What is needed: Retype all of the listing exactly, passing over any picture you find.

※

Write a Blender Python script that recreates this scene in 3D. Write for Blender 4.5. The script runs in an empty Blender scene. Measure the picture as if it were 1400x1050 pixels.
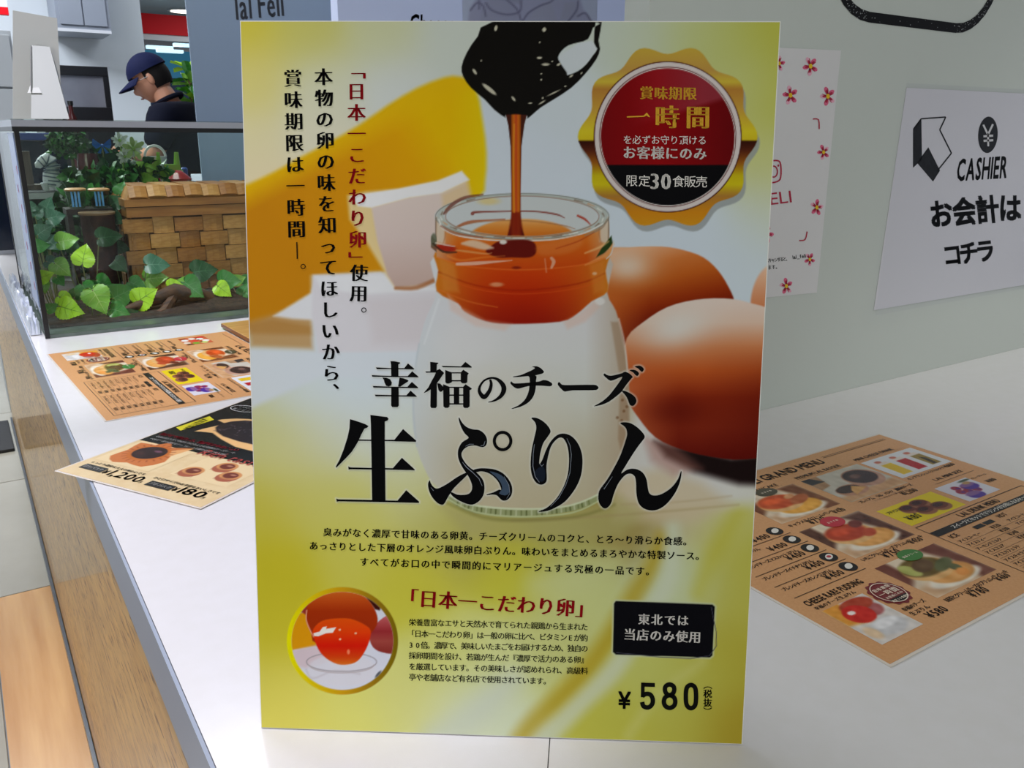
import bpy, bmesh, math, random
import numpy as np
from mathutils import Vector, Matrix, Euler
from mathutils.geometry import tessellate_polygon
random.seed(7)
rng = np.random.default_rng(5)
PI = math.pi
scn = bpy.context.scene
COL = scn.collection

# ------------------------------------------------------------------ camera, world, lights, exposure
F_PX, CX, CY = 1156.98, 700.0, 525.0
PITCH, ROLL, YAW = 0.2864, 0.0065, 0.5756
ZT = 0.95                                    # counter top height
CAM = Vector((0.0, 0.0, ZT + 0.35585))
_F = Vector((math.sin(YAW) * math.cos(PITCH), math.cos(YAW) * math.cos(PITCH), -math.sin(PITCH)))
_Rt = _F.cross(Vector((0, 0, 1))).normalized()
_Up = _Rt.cross(_F)
_r = _Rt * math.cos(ROLL) + _Up * math.sin(ROLL)
_u = _r.cross(_F)
camd = bpy.data.cameras.new('camera')
camd.sensor_width = 36.0
camd.lens = F_PX / 1400.0 * 36.0
camd.clip_start = 0.02
camd.clip_end = 100
camd.dof.use_dof = True
camd.dof.focus_distance = 0.53
camd.dof.aperture_fstop = camd.lens / 0.45    # 0.45 mm opening, as on a phone
cam = bpy.data.objects.new('camera', camd)
COL.objects.link(cam)
M = Matrix((( _r.x, _u.x, -_F.x, CAM.x), (_r.y, _u.y, -_F.y, CAM.y), (_r.z, _u.z, -_F.z, CAM.z), (0, 0, 0, 1)))
cam.matrix_world = M
scn.camera = cam

world = bpy.data.worlds.new('world')
scn.world = world
world.use_nodes = True
wb = world.node_tree.nodes['Background']
wb.inputs[0].default_value = (0.80, 0.86, 1.0, 1)
wb.inputs[1].default_value = 0.25

def area(name, loc, size, power, col=(1, 1, 1), rot=(0, 0, 0), size_y=None):
    l = bpy.data.lights.new(name, 'AREA')
    l.energy = power
    l.color = col
    l.size = size
    if size_y:
        l.shape = 'RECTANGLE'
        l.size_y = size_y
    o = bpy.data.objects.new(name, l)
    COL.objects.link(o)
    o.location = loc
    o.rotation_euler = rot
    return o
def aim(o, target):
    o.rotation_euler = (Vector(target) - Vector(o.location)).to_track_quat('-Z', 'Y').to_euler()
def spot(loc, target, power, deg, col, blend=0.6, size=0.12):
    l = bpy.data.lights.new('spot_lamp', 'SPOT')
    l.energy = power; l.color = col; l.spot_size = math.radians(deg); l.spot_blend = blend; l.shadow_soft_size = size
    o = bpy.data.objects.new('spot_lamp', l); COL.objects.link(o); o.location = loc; aim(o, target)
    return o
spot((-0.5, 0.80, 2.95), (0.04, 0.68, 0.95), 130, 25, (0.90, 0.87, 1.0), 0.5, 0.06)        # track lamp over the left end of the counter
spot((-0.3, 1.45, 2.95), (0.22, 1.62, 0.95), 156, 36, (0.92, 0.90, 1.0), 0.7)          # track lamp over the tank
spot((2.4, -0.1, 2.95), (1.6, 0.45, 0.95), 60, 36, (1.0, 1.0, 0.97), 0.8)             # track lamp over the cashier end
aim(area('front_fill_light', (-1.9, -2.4, 1.8), 2.4, 37, (1, 1.0, 0.90), size_y=1.5), (0.3, 0.4, 1.1))  # added fill from an unseen source, lifts the poster front
area('overhead_light', (0.4, -1.6, 3.0), 1.6, 9, (1, 1.0, 0.93))
area('overhead_light', (2.0, 0.1, 2.95), 0.6, 3, (1, 1.0, 0.95))
area('overhead_light', (-0.6, 4.6, 3.0), 1.4, 120, (0.92, 0.96, 1))
area('overhead_light', (0.45, 2.75, 3.0), 0.7, 12, (0.94, 0.96, 1))  # added to brighten the shelf ornaments and the blue panel
area('overhead_light', (2.2, 5.6, 3.0), 1.4, 16, (0.90, 0.95, 1))
area('overhead_light', (4.0, 11.0, 3.0), 2.0, 70, (0.95, 0.98, 1))

vs = scn.view_settings
vs.view_transform = 'Standard'
vs.look = 'None'
vs.exposure = 0.0
vs.gamma = 1.0
vs.use_curve_mapping = False

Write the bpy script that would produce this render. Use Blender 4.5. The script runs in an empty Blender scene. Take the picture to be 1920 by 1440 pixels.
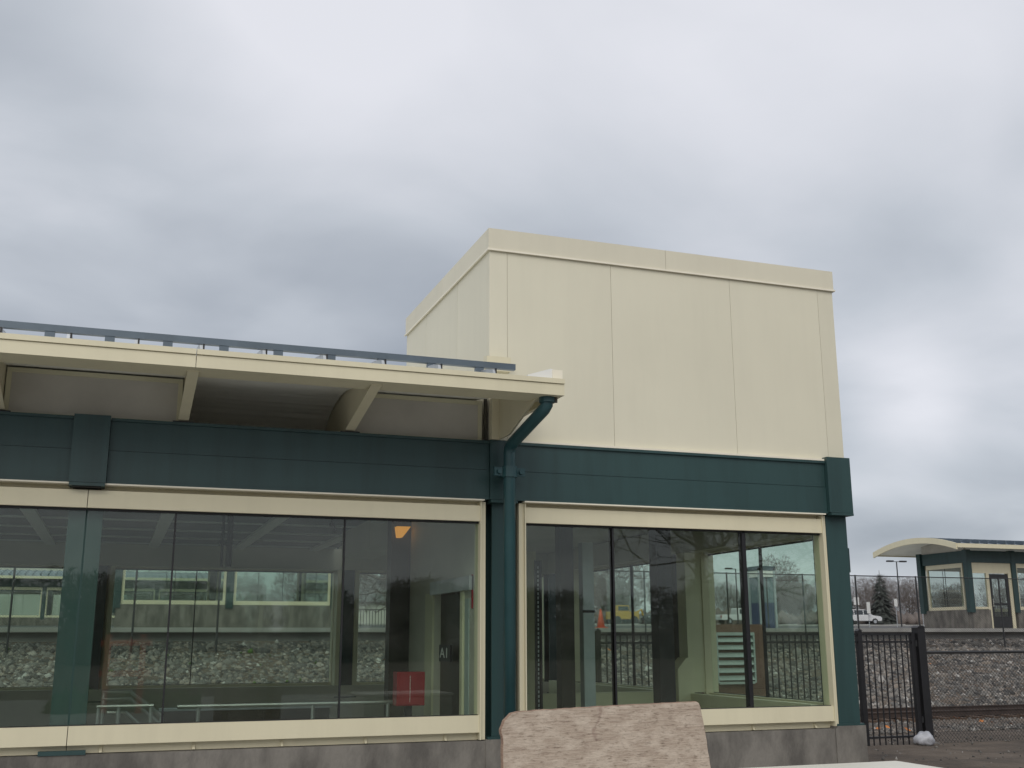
import bpy, bmesh, math, random
import numpy as np
from mathutils import Vector, Matrix
R_ = math.radians
rng = random.Random(7)
sc = bpy.context.scene
col = sc.collection

# ------------------------------------------------------------------ camera
cam_d = bpy.data.cameras.new('camera'); cam = bpy.data.objects.new('camera', cam_d); col.objects.link(cam)
sc.camera = cam
cam_d.sensor_width = 36.0; cam_d.lens = 36.0 * 2040 / 1920
cam_d.clip_start = 0.1; cam_d.clip_end = 4000
P_, Y_, RO = R_(13.2), R_(19.7), R_(0.15)
F = Vector((math.sin(Y_) * math.cos(P_), math.cos(Y_) * math.cos(P_), math.sin(P_)))
RI = Vector((math.cos(Y_), -math.sin(Y_), 0)); UP = RI.cross(F)
RI, UP = RI * math.cos(RO) - UP * math.sin(RO), RI * math.sin(RO) + UP * math.cos(RO)
m = Matrix((RI, UP, -F)).transposed().to_4x4(); m.translation = (0, 0, 1.6)
cam.matrix_world = m

# ------------------------------------------------------------------ world: overcast sky
SUN_EL, SUN_AZ = R_(40), R_(205)       # azimuth clockwise from +Y: behind the camera, to the left
w = bpy.data.worlds.new('World'); sc.world = w; w.use_nodes = True
nt = w.node_tree; nt.nodes.clear()
def N(t, **k):
    n = nt.nodes.new(t)
    for a, b in k.items(): setattr(n, a, b)
    return n
L = lambda a, b: nt.links.new(a, b)
def math_(op, a, b=None, clamp=False):
    n = N('ShaderNodeMath', operation=op); n.use_clamp = clamp
    for i, v in enumerate((a, b)):
        if v is None: continue
        if isinstance(v, (int, float)): n.inputs[i].default_value = v
        else: L(v, n.inputs[i])
    return n.outputs[0]
out = N('ShaderNodeOutputWorld'); bg = N('ShaderNodeBackground'); L(bg.outputs[0], out.inputs[0])
sky = N('ShaderNodeTexSky', sky_type='NISHITA'); sky.sun_disc = False
sky.sun_elevation = SUN_EL; sky.sun_rotation = SUN_AZ
skyg = N('ShaderNodeMix', data_type='RGBA', blend_type='MULTIPLY'); skyg.inputs[0].default_value = 1
L(sky.outputs[0], skyg.inputs[6]); skyg.inputs[7].default_value = (.09, .09, .09, 1)
tc = N('ShaderNodeTexCoord')
nrm = N('ShaderNodeVectorMath', operation='NORMALIZE'); L(tc.outputs['Generated'], nrm.inputs[0])
sep = N('ShaderNodeSeparateXYZ'); L(nrm.outputs[0], sep.inputs[0])
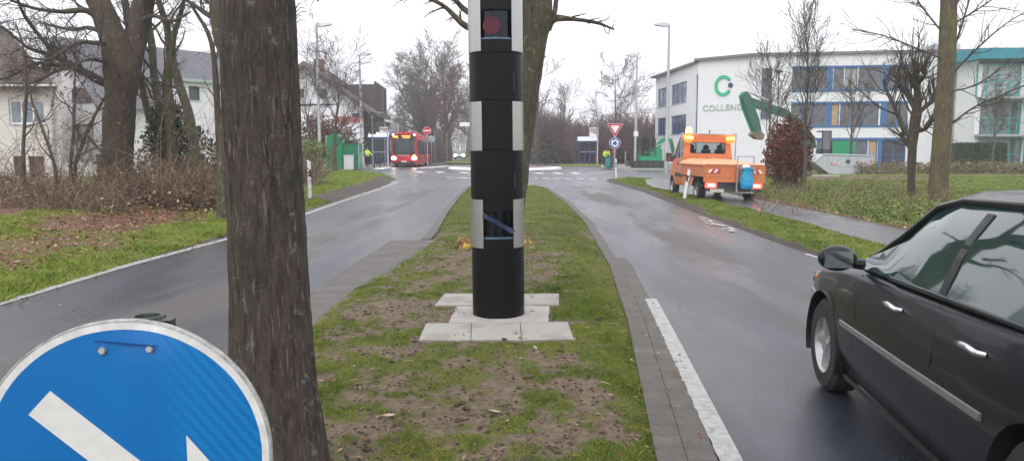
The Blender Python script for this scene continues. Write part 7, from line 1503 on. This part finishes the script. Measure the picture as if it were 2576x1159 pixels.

※

Written solution:
Write a Blender Python script that recreates this scene in 3D. Write for Blender 4.5. The script runs in an empty Blender scene. Measure the picture as if it were 1400x1050 pixels.
import bpy, bmesh, math, random
import numpy as np
from mathutils import Vector, Matrix, Euler
from mathutils.geometry import tessellate_polygon
random.seed(7)
rng = np.random.default_rng(5)
PI = math.pi
scn = bpy.context.scene
COL = scn.collection

# ------------------------------------------------------------------ camera, world, lights, exposure
F_PX, CX, CY = 1156.98, 700.0, 525.0
PITCH, ROLL, YAW = 0.2864, 0.0065, 0.5756
ZT = 0.95                                    # counter top height
CAM = Vector((0.0, 0.0, ZT + 0.35585))
_F = Vector((math.sin(YAW) * math.cos(PITCH), math.cos(YAW) * math.cos(PITCH), -math.sin(PITCH)))
_Rt = _F.cross(Vector((0, 0, 1))).normalized()
_Up = _Rt.cross(_F)
_r = _Rt * math.cos(ROLL) + _Up * math.sin(ROLL)
_u = _r.cross(_F)
camd = bpy.data.cameras.new('camera')
camd.sensor_width = 36.0
camd.lens = F_PX / 1400.0 * 36.0
camd.clip_start = 0.02
camd.clip_end = 100
camd.dof.use_dof = True
camd.dof.focus_distance = 0.53
camd.dof.aperture_fstop = camd.lens / 0.45    # 0.45 mm opening, as on a phone
cam = bpy.data.objects.new('camera', camd)
COL.objects.link(cam)
M = Matrix((( _r.x, _u.x, -_F.x, CAM.x), (_r.y, _u.y, -_F.y, CAM.y), (_r.z, _u.z, -_F.z, CAM.z), (0, 0, 0, 1)))
cam.matrix_world = M
scn.camera = cam

world = bpy.data.worlds.new('world')
scn.world = world
world.use_nodes = True
wb = world.node_tree.nodes['Background']
wb.inputs[0].default_value = (0.80, 0.86, 1.0, 1)
wb.inputs[1].default_value = 0.25

def area(name, loc, size, power, col=(1, 1, 1), rot=(0, 0, 0), size_y=None):
    l = bpy.data.lights.new(name, 'AREA')
    l.energy = power
    l.color = col
    l.size = size
    if size_y:
        l.shape = 'RECTANGLE'
        l.size_y = size_y
    o = bpy.data.objects.new(name, l)
    COL.objects.link(o)
    o.location = loc
    o.rotation_euler = rot
    return o
def aim(o, target):
    o.rotation_euler = (Vector(target) - Vector(o.location)).to_track_quat('-Z', 'Y').to_euler()
def spot(loc, target, power, deg, col, blend=0.6, size=0.12):
    l = bpy.data.lights.new('spot_lamp', 'SPOT')
    l.energy = power; l.color = col; l.spot_size = math.radians(deg); l.spot_blend = blend; l.shadow_soft_size = size
    o = bpy.data.objects.new('spot_lamp', l); COL.objects.link(o); o.location = loc; aim(o, target)
    return o
spot((-0.5, 0.80, 2.95), (0.04, 0.68, 0.95), 130, 25, (0.90, 0.87, 1.0), 0.5, 0.06)        # track lamp over the left end of the counter
spot((-0.3, 1.45, 2.95), (0.22, 1.62, 0.95), 156, 36, (0.92, 0.90, 1.0), 0.7)          # track lamp over the tank
spot((2.4, -0.1, 2.95), (1.6, 0.45, 0.95), 60, 36, (1.0, 1.0, 0.97), 0.8)             # track lamp over the cashier end
aim(area('front_fill_light', (-1.9, -2.4, 1.8), 2.4, 37, (1, 1.0, 0.90), size_y=1.5), (0.3, 0.4, 1.1))  # added fill from an unseen source, lifts the poster front
area('overhead_light', (0.4, -1.6, 3.0), 1.6, 9, (1, 1.0, 0.93))
area('overhead_light', (2.0, 0.1, 2.95), 0.6, 3, (1, 1.0, 0.95))
area('overhead_light', (-0.6, 4.6, 3.0), 1.4, 120, (0.92, 0.96, 1))
area('overhead_light', (0.45, 2.75, 3.0), 0.7, 12, (0.94, 0.96, 1))  # added to brighten the shelf ornaments and the blue panel
area('overhead_light', (2.2, 5.6, 3.0), 1.4, 16, (0.90, 0.95, 1))
area('overhead_light', (4.0, 11.0, 3.0), 2.0, 70, (0.95, 0.98, 1))

vs = scn.view_settings
vs.view_transform = 'Standard'
vs.look = 'None'
vs.exposure = 0.0
vs.gamma = 1.0
vs.use_curve_mapping = False

Write the bpy script that would produce this render. Use Blender 4.5. The script runs in an empty Blender scene. Take the picture to be 1920 by 1440 pixels.
import bpy, bmesh, math, random
import numpy as np
from mathutils import Vector, Matrix
R_ = math.radians
rng = random.Random(7)
sc = bpy.context.scene
col = sc.collection

# ------------------------------------------------------------------ camera
cam_d = bpy.data.cameras.new('camera'); cam = bpy.data.objects.new('camera', cam_d); col.objects.link(cam)
sc.camera = cam
cam_d.sensor_width = 36.0; cam_d.lens = 36.0 * 2040 / 1920
cam_d.clip_start = 0.1; cam_d.clip_end = 4000
P_, Y_, RO = R_(13.2), R_(19.7), R_(0.15)
F = Vector((math.sin(Y_) * math.cos(P_), math.cos(Y_) * math.cos(P_), math.sin(P_)))
RI = Vector((math.cos(Y_), -math.sin(Y_), 0)); UP = RI.cross(F)
RI, UP = RI * math.cos(RO) - UP * math.sin(RO), RI * math.sin(RO) + UP * math.cos(RO)
m = Matrix((RI, UP, -F)).transposed().to_4x4(); m.translation = (0, 0, 1.6)
cam.matrix_world = m

# ------------------------------------------------------------------ world: overcast sky
SUN_EL, SUN_AZ = R_(40), R_(205)       # azimuth clockwise from +Y: behind the camera, to the left
w = bpy.data.worlds.new('World'); sc.world = w; w.use_nodes = True
nt = w.node_tree; nt.nodes.clear()
def N(t, **k):
    n = nt.nodes.new(t)
    for a, b in k.items(): setattr(n, a, b)
    return n
L = lambda a, b: nt.links.new(a, b)
def math_(op, a, b=None, clamp=False):
    n = N('ShaderNodeMath', operation=op); n.use_clamp = clamp
    for i, v in enumerate((a, b)):
        if v is None: continue
        if isinstance(v, (int, float)): n.inputs[i].default_value = v
        else: L(v, n.inputs[i])
    return n.outputs[0]
out = N('ShaderNodeOutputWorld'); bg = N('ShaderNodeBackground'); L(bg.outputs[0], out.inputs[0])
sky = N('ShaderNodeTexSky', sky_type='NISHITA'); sky.sun_disc = False
sky.sun_elevation = SUN_EL; sky.sun_rotation = SUN_AZ
skyg = N('ShaderNodeMix', data_type='RGBA', blend_type='MULTIPLY'); skyg.inputs[0].default_value = 1
L(sky.outputs[0], skyg.inputs[6]); skyg.inputs[7].default_value = (.09, .09, .09, 1)
tc = N('ShaderNodeTexCoord')
nrm = N('ShaderNodeVectorMath', operation='NORMALIZE'); L(tc.outputs['Generated'], nrm.inputs[0])
sep = N('ShaderNodeSeparateXYZ'); L(nrm.outputs[0], sep.inputs[0])
The Blender Python script for this scene continues. Write part 7, from line 1503 on. This part finishes the script. Measure the picture as if it were 2576x1159 pixels.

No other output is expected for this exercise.